(Scene modeling code data)
<<<<
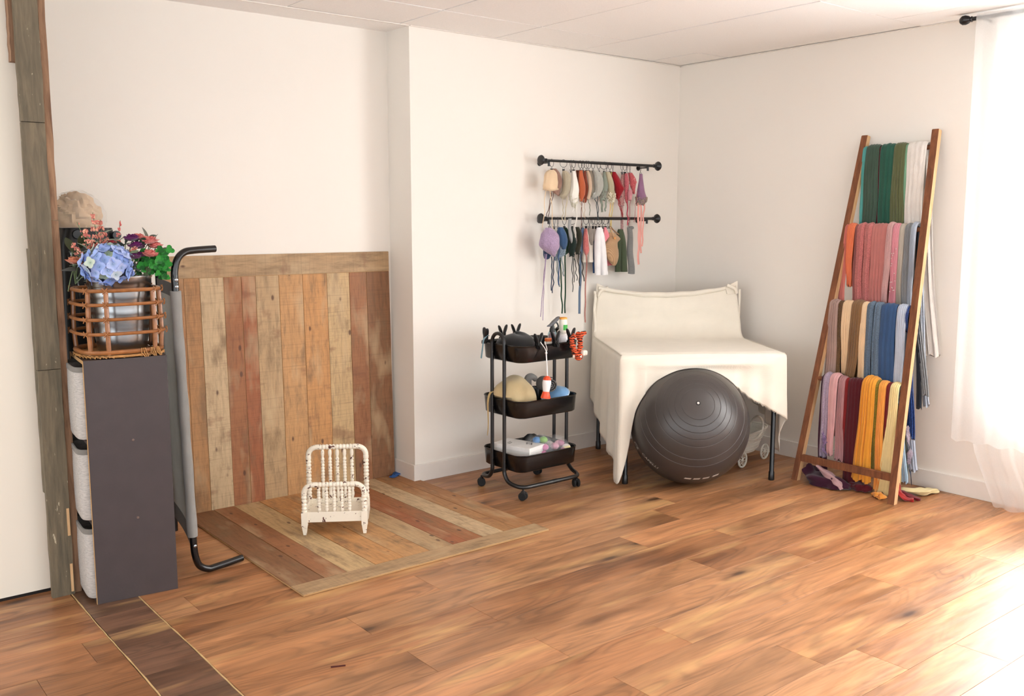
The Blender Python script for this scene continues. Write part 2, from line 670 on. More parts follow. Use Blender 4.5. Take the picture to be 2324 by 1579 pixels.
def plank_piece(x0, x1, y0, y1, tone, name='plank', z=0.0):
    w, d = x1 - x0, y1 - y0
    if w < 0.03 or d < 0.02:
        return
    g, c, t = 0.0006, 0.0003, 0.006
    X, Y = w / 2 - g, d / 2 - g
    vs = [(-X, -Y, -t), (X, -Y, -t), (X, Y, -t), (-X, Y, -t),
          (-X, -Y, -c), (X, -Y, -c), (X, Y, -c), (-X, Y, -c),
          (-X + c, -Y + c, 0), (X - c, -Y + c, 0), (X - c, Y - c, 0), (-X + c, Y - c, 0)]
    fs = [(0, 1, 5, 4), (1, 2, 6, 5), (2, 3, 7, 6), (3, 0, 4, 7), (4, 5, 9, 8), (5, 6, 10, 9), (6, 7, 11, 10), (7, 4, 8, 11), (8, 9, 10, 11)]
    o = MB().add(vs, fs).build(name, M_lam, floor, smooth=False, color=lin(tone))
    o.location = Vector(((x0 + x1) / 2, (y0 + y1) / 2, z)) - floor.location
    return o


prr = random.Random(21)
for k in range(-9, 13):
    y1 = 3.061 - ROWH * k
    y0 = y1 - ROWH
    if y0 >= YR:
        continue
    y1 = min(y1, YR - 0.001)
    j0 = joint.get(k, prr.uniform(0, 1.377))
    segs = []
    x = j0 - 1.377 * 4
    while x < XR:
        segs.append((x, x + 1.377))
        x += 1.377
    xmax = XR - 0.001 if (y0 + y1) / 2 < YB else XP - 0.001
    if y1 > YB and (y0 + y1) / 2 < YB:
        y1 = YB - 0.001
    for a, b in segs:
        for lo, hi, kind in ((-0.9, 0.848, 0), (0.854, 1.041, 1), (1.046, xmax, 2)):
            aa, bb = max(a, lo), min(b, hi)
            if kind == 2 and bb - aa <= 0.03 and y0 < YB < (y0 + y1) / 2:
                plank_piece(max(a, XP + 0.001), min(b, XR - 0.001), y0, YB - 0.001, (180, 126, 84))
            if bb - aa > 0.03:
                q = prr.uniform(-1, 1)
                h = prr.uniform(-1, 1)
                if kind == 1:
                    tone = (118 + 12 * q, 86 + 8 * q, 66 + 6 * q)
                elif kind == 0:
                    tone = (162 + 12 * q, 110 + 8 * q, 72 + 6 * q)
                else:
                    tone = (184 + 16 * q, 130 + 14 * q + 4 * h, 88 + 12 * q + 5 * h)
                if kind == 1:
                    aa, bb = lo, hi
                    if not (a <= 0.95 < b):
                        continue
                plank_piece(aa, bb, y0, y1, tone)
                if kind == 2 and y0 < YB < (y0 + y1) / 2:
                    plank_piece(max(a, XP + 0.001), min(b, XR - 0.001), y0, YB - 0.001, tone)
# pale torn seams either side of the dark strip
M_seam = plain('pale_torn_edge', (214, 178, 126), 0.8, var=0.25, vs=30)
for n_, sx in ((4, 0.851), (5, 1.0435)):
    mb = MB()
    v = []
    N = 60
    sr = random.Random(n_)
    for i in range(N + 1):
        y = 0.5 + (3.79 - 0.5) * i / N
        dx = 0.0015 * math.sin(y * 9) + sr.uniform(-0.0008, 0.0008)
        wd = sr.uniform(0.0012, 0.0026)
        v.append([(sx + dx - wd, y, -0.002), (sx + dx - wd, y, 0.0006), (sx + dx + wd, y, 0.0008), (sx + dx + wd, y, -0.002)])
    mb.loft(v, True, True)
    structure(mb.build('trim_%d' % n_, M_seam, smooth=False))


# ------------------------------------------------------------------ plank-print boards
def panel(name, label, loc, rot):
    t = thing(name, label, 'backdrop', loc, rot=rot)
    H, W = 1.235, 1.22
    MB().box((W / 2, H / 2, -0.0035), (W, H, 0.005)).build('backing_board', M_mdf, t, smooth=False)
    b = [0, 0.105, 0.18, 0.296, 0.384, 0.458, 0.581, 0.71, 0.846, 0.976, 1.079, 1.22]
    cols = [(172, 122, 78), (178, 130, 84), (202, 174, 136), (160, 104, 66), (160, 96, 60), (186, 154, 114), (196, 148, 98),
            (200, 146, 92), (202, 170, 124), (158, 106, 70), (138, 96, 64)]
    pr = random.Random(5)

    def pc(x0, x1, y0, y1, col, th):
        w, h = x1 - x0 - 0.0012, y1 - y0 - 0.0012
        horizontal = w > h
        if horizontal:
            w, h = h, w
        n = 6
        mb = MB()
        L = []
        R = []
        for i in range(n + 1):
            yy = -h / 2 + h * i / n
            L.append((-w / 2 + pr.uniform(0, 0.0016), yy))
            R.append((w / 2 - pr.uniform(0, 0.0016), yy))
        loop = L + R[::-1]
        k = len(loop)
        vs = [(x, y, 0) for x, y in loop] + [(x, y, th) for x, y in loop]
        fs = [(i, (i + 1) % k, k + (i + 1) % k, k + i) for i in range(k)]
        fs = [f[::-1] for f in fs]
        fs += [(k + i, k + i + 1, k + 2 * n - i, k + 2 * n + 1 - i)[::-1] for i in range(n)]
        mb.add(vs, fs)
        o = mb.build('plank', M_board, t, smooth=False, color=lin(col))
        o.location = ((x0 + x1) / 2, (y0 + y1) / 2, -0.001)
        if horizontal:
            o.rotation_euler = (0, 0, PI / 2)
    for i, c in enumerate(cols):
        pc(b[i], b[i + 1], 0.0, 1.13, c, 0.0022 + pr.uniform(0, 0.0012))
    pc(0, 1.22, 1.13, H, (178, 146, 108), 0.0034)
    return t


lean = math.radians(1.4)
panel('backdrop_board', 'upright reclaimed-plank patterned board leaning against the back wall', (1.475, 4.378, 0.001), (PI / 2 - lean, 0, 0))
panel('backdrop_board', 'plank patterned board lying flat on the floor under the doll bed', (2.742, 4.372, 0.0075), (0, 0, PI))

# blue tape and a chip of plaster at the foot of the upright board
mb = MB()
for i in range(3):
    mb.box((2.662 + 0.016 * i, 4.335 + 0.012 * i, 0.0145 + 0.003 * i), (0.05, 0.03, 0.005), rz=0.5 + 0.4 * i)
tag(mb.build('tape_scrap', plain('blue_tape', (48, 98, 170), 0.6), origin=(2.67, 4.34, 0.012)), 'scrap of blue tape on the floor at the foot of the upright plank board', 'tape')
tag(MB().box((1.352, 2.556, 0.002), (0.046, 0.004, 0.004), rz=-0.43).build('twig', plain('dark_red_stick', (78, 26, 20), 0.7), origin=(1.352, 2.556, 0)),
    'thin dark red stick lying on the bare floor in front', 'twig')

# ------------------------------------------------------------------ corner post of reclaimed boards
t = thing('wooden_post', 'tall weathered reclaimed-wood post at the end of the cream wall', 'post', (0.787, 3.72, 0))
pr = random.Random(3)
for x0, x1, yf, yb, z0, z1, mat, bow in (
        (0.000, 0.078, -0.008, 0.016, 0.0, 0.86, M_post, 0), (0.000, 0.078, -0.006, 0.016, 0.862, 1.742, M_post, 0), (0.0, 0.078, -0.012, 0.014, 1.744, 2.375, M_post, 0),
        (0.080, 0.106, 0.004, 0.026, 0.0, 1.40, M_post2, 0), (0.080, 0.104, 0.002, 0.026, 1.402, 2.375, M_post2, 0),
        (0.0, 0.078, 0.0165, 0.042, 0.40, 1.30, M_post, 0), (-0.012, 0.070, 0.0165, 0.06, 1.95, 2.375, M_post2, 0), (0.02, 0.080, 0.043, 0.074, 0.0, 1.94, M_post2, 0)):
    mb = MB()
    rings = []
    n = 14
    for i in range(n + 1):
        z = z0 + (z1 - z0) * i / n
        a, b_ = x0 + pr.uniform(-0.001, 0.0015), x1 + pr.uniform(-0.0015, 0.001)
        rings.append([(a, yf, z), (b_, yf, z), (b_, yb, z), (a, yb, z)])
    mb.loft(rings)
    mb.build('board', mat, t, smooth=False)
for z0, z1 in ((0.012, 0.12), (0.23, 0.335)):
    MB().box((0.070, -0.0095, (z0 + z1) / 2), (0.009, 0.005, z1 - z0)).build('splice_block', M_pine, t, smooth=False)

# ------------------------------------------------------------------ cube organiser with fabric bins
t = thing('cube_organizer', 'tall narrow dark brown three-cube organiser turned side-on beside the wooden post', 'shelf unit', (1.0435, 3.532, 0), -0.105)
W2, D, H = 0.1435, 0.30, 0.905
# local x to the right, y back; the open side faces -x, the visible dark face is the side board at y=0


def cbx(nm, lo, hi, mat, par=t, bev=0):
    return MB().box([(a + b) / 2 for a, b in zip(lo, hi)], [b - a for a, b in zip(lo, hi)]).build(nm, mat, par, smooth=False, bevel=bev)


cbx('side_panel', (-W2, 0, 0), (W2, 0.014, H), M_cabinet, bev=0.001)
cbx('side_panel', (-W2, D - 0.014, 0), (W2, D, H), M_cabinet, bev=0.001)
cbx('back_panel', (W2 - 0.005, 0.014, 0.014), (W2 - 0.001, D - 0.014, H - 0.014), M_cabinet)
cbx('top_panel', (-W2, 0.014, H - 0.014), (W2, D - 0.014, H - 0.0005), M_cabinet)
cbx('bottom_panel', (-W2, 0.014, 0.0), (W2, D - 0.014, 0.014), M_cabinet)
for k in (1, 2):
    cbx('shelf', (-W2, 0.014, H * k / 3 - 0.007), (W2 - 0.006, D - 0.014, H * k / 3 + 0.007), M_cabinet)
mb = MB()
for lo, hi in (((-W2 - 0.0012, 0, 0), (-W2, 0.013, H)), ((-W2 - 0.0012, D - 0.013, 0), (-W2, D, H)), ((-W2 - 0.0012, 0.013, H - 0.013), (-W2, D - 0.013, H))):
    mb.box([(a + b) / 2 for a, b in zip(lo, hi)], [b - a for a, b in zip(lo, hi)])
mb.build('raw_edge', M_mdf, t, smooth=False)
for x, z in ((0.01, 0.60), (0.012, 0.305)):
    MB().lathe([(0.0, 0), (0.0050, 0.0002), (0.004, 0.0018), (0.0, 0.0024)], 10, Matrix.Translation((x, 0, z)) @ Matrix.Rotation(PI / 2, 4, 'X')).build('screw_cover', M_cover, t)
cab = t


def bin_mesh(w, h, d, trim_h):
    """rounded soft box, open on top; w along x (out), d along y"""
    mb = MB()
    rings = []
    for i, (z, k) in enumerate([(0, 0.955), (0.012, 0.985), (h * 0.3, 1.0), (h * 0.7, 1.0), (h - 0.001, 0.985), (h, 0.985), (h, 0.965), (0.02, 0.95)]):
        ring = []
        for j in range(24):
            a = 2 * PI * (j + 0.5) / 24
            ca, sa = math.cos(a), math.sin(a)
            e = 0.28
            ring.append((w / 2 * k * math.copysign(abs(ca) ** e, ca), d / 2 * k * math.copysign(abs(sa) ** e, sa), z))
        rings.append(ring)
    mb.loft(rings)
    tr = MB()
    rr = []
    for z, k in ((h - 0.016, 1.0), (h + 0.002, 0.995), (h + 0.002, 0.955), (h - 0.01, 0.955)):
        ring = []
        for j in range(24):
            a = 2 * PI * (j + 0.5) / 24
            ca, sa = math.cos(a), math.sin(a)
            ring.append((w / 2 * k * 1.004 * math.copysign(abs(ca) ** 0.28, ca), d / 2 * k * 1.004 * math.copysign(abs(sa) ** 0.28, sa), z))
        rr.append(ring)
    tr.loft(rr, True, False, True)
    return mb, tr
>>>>
<<<<
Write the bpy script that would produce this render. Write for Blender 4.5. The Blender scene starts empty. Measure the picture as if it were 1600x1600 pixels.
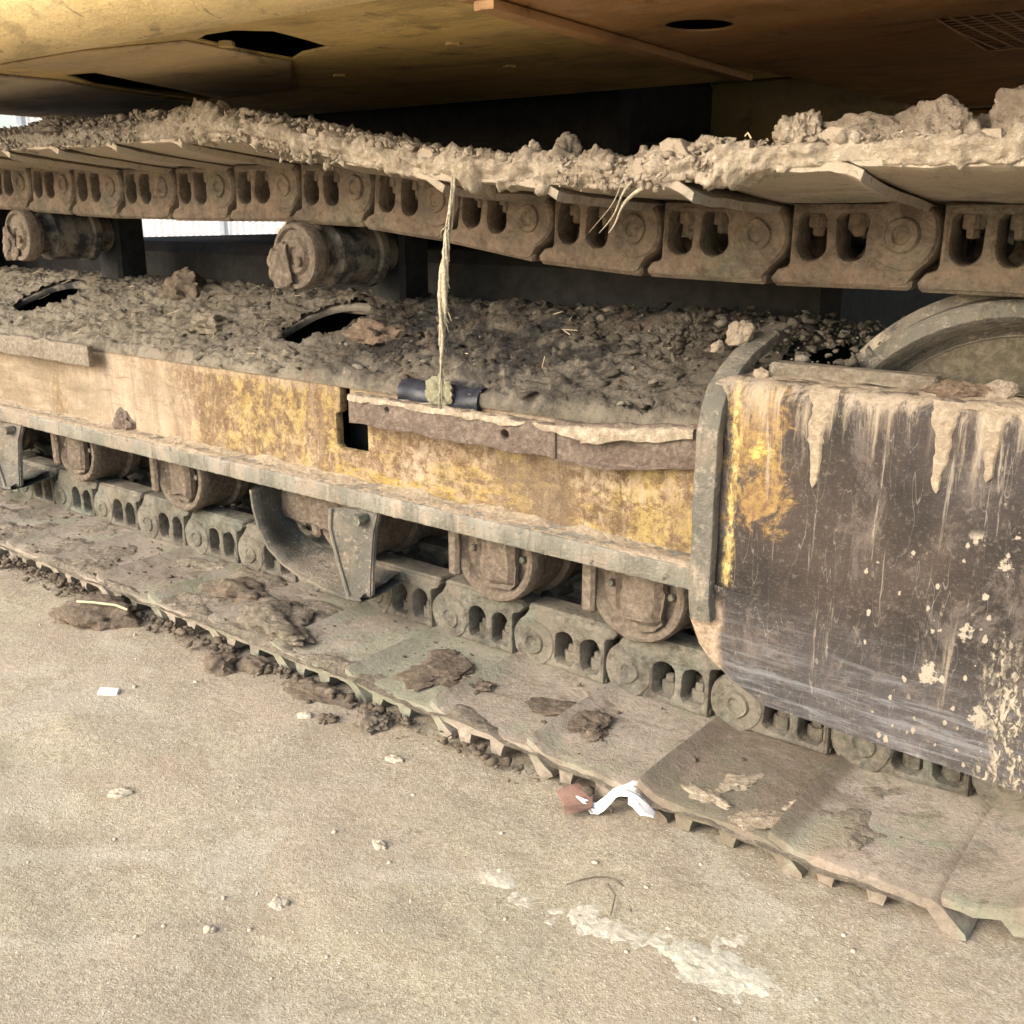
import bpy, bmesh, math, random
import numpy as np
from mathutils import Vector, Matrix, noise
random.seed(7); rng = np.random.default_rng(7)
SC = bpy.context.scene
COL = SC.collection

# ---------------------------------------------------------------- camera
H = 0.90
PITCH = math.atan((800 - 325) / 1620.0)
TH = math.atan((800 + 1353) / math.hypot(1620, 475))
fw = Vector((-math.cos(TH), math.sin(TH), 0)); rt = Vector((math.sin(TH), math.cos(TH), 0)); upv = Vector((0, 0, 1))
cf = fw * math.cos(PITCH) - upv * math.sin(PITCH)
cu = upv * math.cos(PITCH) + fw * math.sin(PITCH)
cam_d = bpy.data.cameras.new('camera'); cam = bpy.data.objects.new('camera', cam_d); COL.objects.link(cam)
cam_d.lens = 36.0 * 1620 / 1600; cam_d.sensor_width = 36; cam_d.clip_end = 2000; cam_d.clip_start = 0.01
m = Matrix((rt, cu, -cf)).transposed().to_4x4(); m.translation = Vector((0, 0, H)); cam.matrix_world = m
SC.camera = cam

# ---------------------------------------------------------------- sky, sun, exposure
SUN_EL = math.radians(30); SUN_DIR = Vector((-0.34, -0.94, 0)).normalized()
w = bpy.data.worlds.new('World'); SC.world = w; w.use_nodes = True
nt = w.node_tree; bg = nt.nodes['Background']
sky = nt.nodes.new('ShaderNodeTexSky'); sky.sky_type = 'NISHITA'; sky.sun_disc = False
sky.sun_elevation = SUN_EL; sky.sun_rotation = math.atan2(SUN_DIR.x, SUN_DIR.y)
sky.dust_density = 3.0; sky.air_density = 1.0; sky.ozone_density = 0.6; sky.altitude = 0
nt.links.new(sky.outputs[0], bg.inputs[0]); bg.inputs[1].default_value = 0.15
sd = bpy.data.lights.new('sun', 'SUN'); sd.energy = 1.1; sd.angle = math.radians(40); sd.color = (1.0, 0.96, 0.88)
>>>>
= Goal =
Copy exactly the part of the material above that opens with the line containing "Write the bpy" and closes with the line containing "COL = SC.collection", ends included. Drop the images.

= Written reply =
Write the bpy script that would produce this render. Write for Blender 4.5. The Blender scene starts empty. Measure the picture as if it were 1600x1600 pixels.
import bpy, bmesh, math, random
import numpy as np
from mathutils import Vector, Matrix, noise
random.seed(7); rng = np.random.default_rng(7)
SC = bpy.context.scene
COL = SC.collection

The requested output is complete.